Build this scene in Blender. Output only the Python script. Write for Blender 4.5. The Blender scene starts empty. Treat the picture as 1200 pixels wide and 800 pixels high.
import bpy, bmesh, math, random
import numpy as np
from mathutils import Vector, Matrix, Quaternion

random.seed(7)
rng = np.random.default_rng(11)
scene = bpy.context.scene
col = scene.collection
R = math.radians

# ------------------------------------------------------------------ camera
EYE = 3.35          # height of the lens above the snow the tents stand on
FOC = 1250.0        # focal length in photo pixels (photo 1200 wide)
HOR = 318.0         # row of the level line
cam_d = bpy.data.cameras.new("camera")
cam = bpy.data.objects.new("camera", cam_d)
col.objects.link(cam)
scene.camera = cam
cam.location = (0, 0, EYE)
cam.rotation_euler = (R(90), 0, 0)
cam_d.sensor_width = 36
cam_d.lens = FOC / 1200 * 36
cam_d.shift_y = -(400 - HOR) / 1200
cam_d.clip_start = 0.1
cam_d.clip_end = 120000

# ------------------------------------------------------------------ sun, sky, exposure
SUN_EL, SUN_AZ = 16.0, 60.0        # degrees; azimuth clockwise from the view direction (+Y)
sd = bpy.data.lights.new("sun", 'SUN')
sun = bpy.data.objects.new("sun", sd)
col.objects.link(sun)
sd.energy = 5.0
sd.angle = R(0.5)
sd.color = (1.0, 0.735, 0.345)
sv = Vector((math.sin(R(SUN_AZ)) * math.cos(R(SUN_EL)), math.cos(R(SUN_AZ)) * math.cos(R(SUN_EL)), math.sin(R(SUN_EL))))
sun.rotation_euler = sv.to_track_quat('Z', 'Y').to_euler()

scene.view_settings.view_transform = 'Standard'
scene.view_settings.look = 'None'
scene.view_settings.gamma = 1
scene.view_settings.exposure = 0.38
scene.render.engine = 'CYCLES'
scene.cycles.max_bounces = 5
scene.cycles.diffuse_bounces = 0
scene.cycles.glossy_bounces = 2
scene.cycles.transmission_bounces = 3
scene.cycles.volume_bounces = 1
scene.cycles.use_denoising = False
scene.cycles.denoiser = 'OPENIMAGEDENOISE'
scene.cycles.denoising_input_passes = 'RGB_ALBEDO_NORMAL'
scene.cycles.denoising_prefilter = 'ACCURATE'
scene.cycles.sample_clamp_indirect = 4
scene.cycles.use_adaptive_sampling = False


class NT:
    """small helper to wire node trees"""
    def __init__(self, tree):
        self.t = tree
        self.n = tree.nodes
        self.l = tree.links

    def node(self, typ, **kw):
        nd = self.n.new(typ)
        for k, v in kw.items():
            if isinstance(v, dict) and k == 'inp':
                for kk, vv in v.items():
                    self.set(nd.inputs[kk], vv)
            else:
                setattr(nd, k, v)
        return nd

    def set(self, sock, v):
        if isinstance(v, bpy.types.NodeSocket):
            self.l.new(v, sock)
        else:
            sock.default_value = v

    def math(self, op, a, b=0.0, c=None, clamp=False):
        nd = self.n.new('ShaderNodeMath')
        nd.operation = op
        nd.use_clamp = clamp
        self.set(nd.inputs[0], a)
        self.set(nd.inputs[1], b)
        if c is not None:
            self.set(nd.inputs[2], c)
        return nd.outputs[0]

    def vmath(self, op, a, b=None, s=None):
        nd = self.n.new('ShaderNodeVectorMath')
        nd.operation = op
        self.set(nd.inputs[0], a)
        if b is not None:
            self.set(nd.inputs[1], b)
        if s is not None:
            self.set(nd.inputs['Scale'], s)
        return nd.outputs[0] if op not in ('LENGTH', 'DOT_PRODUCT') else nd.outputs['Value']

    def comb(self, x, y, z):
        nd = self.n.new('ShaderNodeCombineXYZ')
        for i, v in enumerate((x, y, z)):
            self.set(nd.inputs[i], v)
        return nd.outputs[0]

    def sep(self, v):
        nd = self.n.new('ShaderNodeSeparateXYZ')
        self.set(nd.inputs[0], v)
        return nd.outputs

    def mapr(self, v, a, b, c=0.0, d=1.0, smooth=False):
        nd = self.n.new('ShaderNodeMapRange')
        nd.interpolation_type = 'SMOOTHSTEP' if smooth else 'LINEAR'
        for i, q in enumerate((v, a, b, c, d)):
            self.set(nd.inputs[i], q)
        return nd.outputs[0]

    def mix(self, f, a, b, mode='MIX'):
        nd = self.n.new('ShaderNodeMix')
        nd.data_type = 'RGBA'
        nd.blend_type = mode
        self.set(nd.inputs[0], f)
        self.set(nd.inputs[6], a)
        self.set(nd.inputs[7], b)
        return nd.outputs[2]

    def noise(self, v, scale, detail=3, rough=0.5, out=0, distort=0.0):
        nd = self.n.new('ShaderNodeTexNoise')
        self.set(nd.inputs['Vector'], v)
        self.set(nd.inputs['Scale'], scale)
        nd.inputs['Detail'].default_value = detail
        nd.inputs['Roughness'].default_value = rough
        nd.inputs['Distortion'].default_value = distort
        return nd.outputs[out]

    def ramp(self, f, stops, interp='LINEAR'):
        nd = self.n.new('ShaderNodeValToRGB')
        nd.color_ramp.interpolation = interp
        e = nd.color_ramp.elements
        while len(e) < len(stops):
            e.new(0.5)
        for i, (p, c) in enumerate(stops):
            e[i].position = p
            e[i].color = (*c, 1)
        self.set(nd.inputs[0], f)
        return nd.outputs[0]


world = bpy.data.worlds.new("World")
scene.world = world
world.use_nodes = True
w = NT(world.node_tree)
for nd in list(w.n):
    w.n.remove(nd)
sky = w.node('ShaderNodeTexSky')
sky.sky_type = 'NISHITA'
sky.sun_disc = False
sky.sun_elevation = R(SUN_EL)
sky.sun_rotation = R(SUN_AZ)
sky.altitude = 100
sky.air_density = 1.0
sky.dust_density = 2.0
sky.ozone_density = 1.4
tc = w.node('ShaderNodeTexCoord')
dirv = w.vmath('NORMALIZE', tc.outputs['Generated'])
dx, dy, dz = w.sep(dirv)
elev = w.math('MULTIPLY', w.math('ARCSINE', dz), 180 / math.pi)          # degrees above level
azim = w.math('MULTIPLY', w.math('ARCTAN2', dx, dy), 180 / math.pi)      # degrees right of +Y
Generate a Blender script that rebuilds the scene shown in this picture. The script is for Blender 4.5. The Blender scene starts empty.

__To be done__
Starting at the first line of the material above, reproduce each line exactly up to and including the line with "sun.rotation_euler = sv.to_track_quat('Z', 'Y').to_euler()".

__Worked solution__
Build this scene in Blender. Output only the Python script. Write for Blender 4.5. The Blender scene starts empty. Treat the picture as 1200 pixels wide and 800 pixels high.
import bpy, bmesh, math, random
import numpy as np
from mathutils import Vector, Matrix, Quaternion

random.seed(7)
rng = np.random.default_rng(11)
scene = bpy.context.scene
col = scene.collection
R = math.radians

# ------------------------------------------------------------------ camera
EYE = 3.35          # height of the lens above the snow the tents stand on
FOC = 1250.0        # focal length in photo pixels (photo 1200 wide)
HOR = 318.0         # row of the level line
cam_d = bpy.data.cameras.new("camera")
cam = bpy.data.objects.new("camera", cam_d)
col.objects.link(cam)
scene.camera = cam
cam.location = (0, 0, EYE)
cam.rotation_euler = (R(90), 0, 0)
cam_d.sensor_width = 36
cam_d.lens = FOC / 1200 * 36
cam_d.shift_y = -(400 - HOR) / 1200
cam_d.clip_start = 0.1
cam_d.clip_end = 120000

# ------------------------------------------------------------------ sun, sky, exposure
SUN_EL, SUN_AZ = 16.0, 60.0        # degrees; azimuth clockwise from the view direction (+Y)
sd = bpy.data.lights.new("sun", 'SUN')
sun = bpy.data.objects.new("sun", sd)
col.objects.link(sun)
sd.energy = 5.0
sd.angle = R(0.5)
sd.color = (1.0, 0.735, 0.345)
sv = Vector((math.sin(R(SUN_AZ)) * math.cos(R(SUN_EL)), math.cos(R(SUN_AZ)) * math.cos(R(SUN_EL)), math.sin(R(SUN_EL))))
sun.rotation_euler = sv.to_track_quat('Z', 'Y').to_euler()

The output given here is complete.